_MATERIAL PROVIDED_.

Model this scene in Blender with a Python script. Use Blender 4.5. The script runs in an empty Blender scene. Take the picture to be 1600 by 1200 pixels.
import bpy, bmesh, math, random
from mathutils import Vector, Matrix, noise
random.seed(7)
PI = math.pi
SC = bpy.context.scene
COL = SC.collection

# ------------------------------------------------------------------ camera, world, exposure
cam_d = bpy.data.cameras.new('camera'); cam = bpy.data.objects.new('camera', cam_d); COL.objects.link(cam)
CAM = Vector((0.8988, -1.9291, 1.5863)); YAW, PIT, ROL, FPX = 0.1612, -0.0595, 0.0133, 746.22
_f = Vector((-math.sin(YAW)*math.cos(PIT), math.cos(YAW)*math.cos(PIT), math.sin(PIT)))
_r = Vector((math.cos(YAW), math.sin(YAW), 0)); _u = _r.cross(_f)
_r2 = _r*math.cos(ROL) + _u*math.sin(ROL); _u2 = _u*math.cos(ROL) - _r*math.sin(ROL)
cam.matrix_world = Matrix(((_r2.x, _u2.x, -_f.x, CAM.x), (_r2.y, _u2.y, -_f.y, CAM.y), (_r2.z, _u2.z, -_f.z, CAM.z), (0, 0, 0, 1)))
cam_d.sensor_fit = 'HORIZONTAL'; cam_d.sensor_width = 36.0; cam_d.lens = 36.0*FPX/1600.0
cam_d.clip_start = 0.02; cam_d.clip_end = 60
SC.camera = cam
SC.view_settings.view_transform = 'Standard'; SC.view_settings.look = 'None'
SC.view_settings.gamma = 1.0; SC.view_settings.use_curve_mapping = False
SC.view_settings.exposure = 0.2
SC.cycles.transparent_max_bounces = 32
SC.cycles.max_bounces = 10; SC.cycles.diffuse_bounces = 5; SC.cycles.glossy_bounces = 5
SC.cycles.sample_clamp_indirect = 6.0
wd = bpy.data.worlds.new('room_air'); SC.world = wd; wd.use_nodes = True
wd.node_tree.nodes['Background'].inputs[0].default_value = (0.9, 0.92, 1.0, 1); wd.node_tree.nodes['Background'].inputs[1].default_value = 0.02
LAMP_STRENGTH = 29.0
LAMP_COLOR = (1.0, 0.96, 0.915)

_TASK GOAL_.
Starting at the first line of the data above, please restate word for word every line up to and including the one that holds "COL = SC.collection", and add nothing else.

_CORRECT OUTPUT_.
Model this scene in Blender with a Python script. Use Blender 4.5. The script runs in an empty Blender scene. Take the picture to be 1600 by 1200 pixels.
import bpy, bmesh, math, random
from mathutils import Vector, Matrix, noise
random.seed(7)
PI = math.pi
SC = bpy.context.scene
COL = SC.collection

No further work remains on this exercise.